Q: Fans see an unprecedented quality of head coaching candidates available like Bill Cowher, Tony Dungy, maybe Mike Holmgren and Mike Shanahan. Does that have any impact on your decision-making process as far as what to do with Lovie?
A: No, it doesn’t. Not at all. We’re going to do what we feel we need to do to win and become the kind of team that we know we can be. We’ll go through an extensive evaluation process like we have every year. There probably will be more things to talk about this year in the offseason, yes, I’m not minimizing that, and we’ll do that and we’ll do that rightly.
Q: Everyone is talking about Lovie’s situation and his evaluation process. What about your own evaluation process, how will that go? Will that be any different than in any previous year?

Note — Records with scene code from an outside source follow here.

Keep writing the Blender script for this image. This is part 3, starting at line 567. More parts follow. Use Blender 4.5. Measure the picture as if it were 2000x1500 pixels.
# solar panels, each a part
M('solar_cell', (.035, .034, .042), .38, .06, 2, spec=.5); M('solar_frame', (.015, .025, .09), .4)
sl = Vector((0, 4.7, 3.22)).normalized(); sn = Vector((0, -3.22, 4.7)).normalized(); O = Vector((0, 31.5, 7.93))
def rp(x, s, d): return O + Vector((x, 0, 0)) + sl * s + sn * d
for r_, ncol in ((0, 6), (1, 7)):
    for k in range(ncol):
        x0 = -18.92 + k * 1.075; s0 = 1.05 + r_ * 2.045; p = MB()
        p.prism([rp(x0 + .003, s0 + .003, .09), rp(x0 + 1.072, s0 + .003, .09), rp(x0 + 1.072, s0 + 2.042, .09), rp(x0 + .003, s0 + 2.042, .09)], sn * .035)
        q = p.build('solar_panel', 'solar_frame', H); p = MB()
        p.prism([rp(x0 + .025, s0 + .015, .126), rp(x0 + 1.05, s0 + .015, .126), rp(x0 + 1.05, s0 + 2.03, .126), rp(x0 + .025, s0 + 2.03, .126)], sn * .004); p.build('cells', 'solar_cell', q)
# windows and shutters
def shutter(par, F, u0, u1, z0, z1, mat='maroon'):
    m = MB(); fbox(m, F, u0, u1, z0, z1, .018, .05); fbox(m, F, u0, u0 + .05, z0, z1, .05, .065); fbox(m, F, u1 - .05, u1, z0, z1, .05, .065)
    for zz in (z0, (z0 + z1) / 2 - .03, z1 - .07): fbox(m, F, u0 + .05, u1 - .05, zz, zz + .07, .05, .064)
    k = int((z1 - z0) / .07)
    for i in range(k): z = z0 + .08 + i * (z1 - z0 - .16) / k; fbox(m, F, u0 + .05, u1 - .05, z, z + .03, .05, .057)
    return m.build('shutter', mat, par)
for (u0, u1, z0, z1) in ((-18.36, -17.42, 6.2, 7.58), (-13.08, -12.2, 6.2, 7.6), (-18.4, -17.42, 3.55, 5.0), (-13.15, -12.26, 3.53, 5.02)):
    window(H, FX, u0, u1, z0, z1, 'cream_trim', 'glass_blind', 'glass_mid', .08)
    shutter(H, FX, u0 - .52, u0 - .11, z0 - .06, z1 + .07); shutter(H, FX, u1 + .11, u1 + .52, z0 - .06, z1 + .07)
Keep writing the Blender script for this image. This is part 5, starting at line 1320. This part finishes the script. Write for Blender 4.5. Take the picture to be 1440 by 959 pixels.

A: I’m evaluating myself too. But I do know this: We all share into what happened this year. I’m not going to sit here and put blame on any one thing. When we sit down and visit and I talk to ownership as well as the coaches, our personnel people, it will be an organizational decision on what we do going forward on everything. I can’t say any more than that, because we haven’t made any definitive evaluations on anything right now. All this right now is premature talk. I understand these questions are out there. I’d like to give you answers right now, but I can’t because we still have some football left to play.
Q: Does Lovie have control over who he keeps and who goes on the coaching staff?
A: Lovie has always had control of his staff, determining his hires, and I have always felt that the head coach has to have that autonomy with his staff. That’s never been in question. Do I have input? Yes. Like Lovie has input on personnel, he’ll ask, as he has in the past, about assistant coaches that we’ve brought in. That won’t change, I’m sure, because we’re working in unison on that.